AN HOUR WITH ACKBAR

Basement Theatre Studio, Lower Greys Ave, Auckland

23/04/2016 - 30/04/2016

BATS Theatre, The Propeller Stage, 1 Kent Tce, Wellington

03/05/2016 - 07/05/2016

NZ International Comedy Festival 2016

Production Details



A celebration of one of the galaxy’s most under-appreciated heroes. A Rebel, an Admiral, a prisoner of war, and Mon Calamari. Finally Gial ‘Mad-Dog’ Ackbar gets to swing from the chandelier in this tell-all special.

At a time when we celebrate our ancestors’ wars, who will celebrate Ackbar? He will. He will celebrate. But retirement hasn’t been going well for Gial. Turns out – it’s a trap. A sad and lonely whiskey trap.

But he’s still a really good dancer.

Auckland Shows
Basement Studio 
Sat 23, Tue 26 – Sat 30 April 2016
8:45pm 
TICKET PRICES
Full Price: $20.00 
Concession: $16.00
Group 6+: $16.00
Cheap Wednesday: $16.00
*service fee may apply
BUY TICKETS

Wellington Shows 
The Propeller Stage at BATS 
Tue 3 – Sat 7 May 2016
8:00pm 
TICKET PRICES
Full Price: $20.00
Concession: $15.00
Group 6+: $14.00
Cheap Wednesday: $16.00
*service fee may apply
BUY TICKETS  



Theatre , Solo , Children’s ,


50 mins

Less than the sum of its parts

Review by John Smythe 04th May 2016

May the Forth be with you! Minor Star Wars character Admiral Gial Ackbar has picked an auspicious week to grace Wellington with his ‘hour’.

The leader of the Mon Calamari rebels, it was in Episode VI: Return of the Jedi (1983) that he immortalised himself as a meme in cyberspace by saying, “It’s a trap!” But now it’s a whisky trap he has sunk into – and I’m surprised writer/ performer Anya Tate-Manning has not given us Ackbar’s cover the Brecht/Weill ‘Alabama Song’ (“Oh, show us the way to the next whiskey bar!”). Instead the old salt regales us with a very long version of The Village People’s ‘In The Navy’ by way of kicking off his ‘hour’ – which in fact is just forty minutes.

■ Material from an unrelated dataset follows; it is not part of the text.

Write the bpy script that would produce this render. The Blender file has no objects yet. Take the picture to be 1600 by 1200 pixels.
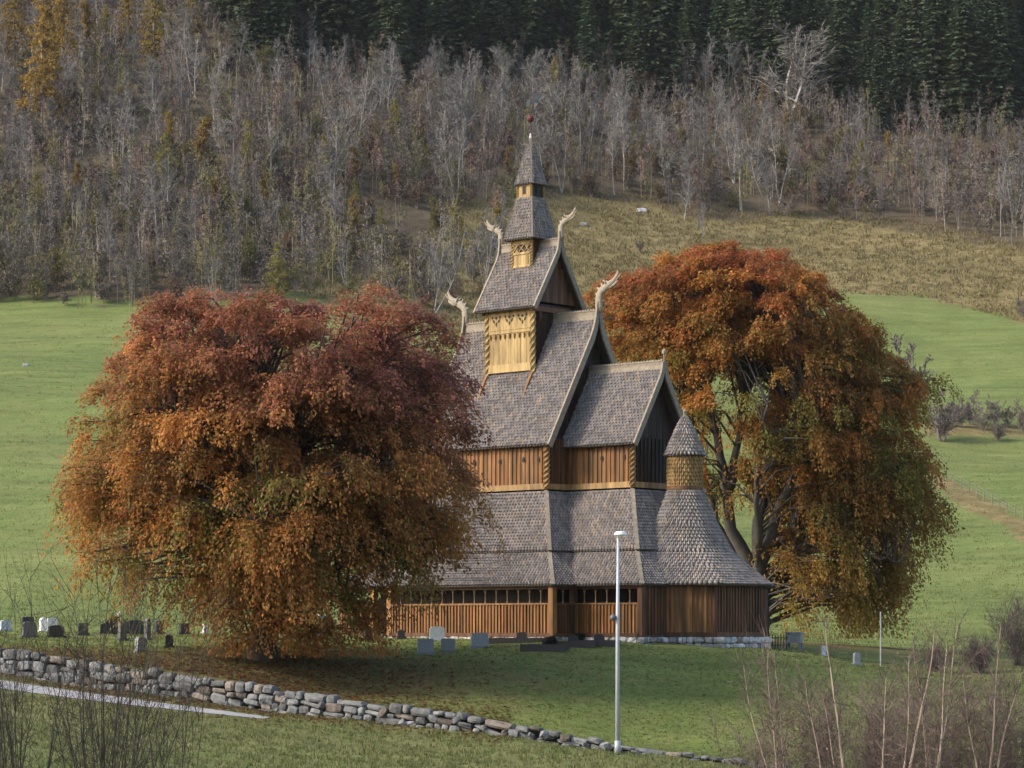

The mask, crafted by Jon Coddington, is work of art. Unlike a commedia mask, it allows no part of Tate-Manning’s face (eyes, mouth, teeth, tongue, chin) to show and yet, thanks to her body-language, it does appear to change expression in accord with Ackbar’s mood swings.

It does, however, muffle her voice causing all in our party of four (including two in their mid-twenties) to miss quite a lot of his monologue. If this show is to go any further, a judiciously place head-mic needs to be employed.

Initially the ‘gag’ seems to be that Ackbar is delivering a stock-standard stand-up show to the Star Wars gang. Having checked to see if there are any Wookies, Ewoks, Mon Calamari, etc in tonight, he checks off the things he might talk about: the flag referendum, Air B&B, terrorism … but it remains just a list. “What else?” More likely topics get a mention – the American primaries, etc – but nothing is explored. Perhaps this is a ‘meta comedy’ thing.

Resorting to the bottle of whiskey stage left becomes a thing, and there is something about the way it pours that becomes a running gag. Although he loosens up and is given to singing old faves – ‘What A Wonderful World’; ‘That’s Amore’; ‘Fly Me To The Moon’; ‘Chandelier’ – and dancing nimbly, he doesn’t get drunk, or not as we know it. Maybe it’s different for bipedal amphibian aliens.

Ackbar’s work-in-progress memoir offers another dimension of content and here Star Wars aficionados may feel rewarded with bits of esoterica. Glimpses of promise emerge from mentions of the nightmare screams of the hundreds he has killed, his lost dreams of being a dancer, his dead friends adrift in the infinite loneliness of the stars …

“What if we’re not the good guys?” is a powerful question. Are we into allegory territory here, channelling what should concern the leaders of the so-called free world? But no, these moments and questions have just created another list of potential themes that are yet to be developed into a show worth seeing.

Dramaturgical and directorial input are sorely needed. Aside from the muffled voice, the perfomative elements, such as they are, are well executed but as a whole it falls well short of its potential: less than the sum of its parts.